Prologue: Escape Reality

This will be a first for a series of posts regarding my spectacular adventure with Video Games.

My experience goes back to my childhood days. It is quite confusing to me as I do not remember a lot of the greater elements that could put this into a clearer perspective. What I do remember however, is that I was a very active kid, who liked the outdoors. For me, growing up in Abu Dhabi consisted of  a few sports activities at school, and the rest of the time at the beach. While that was great, I seemed to be more interested in another activity. An activity that would cause endless rifts between me and my parents about how much time I spent on this new-found passion.

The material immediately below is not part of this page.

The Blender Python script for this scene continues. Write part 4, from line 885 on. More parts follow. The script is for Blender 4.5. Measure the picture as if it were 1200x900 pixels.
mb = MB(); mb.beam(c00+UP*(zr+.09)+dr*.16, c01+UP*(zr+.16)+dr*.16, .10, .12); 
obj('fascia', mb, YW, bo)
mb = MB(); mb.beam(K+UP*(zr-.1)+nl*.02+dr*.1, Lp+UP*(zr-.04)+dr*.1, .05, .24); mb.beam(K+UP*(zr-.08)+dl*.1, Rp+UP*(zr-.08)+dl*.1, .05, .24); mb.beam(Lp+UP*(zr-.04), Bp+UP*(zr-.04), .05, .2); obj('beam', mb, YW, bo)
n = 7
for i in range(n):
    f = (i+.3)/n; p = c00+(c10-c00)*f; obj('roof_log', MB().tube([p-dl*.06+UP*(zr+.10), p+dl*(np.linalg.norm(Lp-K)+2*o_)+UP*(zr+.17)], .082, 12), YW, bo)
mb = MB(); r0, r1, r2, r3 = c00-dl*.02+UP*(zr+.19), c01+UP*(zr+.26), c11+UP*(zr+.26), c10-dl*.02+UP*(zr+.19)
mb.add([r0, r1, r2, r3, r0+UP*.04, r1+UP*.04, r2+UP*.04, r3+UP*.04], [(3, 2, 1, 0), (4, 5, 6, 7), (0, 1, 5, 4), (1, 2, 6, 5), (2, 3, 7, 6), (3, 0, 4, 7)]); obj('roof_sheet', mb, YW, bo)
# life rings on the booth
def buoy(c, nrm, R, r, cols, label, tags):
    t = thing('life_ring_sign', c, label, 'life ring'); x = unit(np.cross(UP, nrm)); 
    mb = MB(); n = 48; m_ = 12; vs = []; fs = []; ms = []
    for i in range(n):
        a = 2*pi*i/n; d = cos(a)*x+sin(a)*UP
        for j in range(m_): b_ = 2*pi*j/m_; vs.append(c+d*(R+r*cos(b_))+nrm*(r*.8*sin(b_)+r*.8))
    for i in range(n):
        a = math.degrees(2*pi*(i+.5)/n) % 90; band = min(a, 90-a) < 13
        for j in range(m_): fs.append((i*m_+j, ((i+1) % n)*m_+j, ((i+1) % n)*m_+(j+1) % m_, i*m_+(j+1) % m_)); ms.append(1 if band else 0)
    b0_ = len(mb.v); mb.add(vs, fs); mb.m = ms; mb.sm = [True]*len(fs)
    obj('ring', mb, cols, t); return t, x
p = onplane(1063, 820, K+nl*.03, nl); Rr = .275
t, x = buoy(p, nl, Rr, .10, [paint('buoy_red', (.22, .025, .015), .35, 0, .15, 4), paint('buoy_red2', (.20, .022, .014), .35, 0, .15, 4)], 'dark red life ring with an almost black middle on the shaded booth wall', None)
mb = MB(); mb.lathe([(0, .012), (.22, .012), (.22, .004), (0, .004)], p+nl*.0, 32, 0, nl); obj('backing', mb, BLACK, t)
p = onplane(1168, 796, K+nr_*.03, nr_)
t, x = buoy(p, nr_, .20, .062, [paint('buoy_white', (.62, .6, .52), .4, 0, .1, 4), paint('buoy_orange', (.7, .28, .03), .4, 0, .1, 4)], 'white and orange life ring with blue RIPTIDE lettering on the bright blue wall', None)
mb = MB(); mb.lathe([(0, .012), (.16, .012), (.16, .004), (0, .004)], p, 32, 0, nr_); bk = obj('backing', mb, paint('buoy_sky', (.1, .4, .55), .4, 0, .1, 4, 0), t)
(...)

An inexplicable feeling was what drove me to play video games, and I am sure that many other gamers like me will know what I am talking about. But its something we as gamers can’t talk about. There is something about picking up that controller, grabbing a pack of Capri-Sonne orange juice and playing Sonic the Hedgehog for hours.

I do not think much people can relate to such an experience, but for some, it has been a gateway to something more. More in the form of interesting characters, compelling stories, and engaging experiences.

Such is the price we pay in the social arena. I was not really interested in being cool in school, which for others was the presumed road to “success”. Nor was I particularly interested in sneaking out into the staircase with friends to try our first cigarettes. I was just like any other kid who enjoyed a specific form of entertainment which didn’t happen to be a sport, music or something else. It was a source of fun for me and a small group of friends spending countless hours in the living room. On the other hand, that fun came at a  steep cost when it came to expanding my existing group of friends, or having the guts to ask a girl on a date.

Obviously, my experience is not without flaws. The price I paid in the social arena was one, and there are many other prices I’ve paid as well. I love playing football and tennis for instance, however the most form of training has ended up learning how to aim in first person shooters, rather than on football fields and tennis courts. I also don’t play any instruments, neither do I draw, nor am I a great chess player. Playing video games has seemed to replace many other skills that I could have learned.

Gaming has become an essential form of entertainment. Long gone are the days of that 16-year-old kid, spending endless hours in front of a TV screen (an overused stereotype, trust me, I would know). Gaming has become multi-platform, multi-player, multi-generation and increasingly social. Whether you’re a parent (16% of gamers play with their parents), in a relationship (17% play with their significant other), or just the classic gamer (the average gamer is now 30 years old), its time to pick up that controller and enter the virtual world.

It certainly looks much better than some of the things we have out here.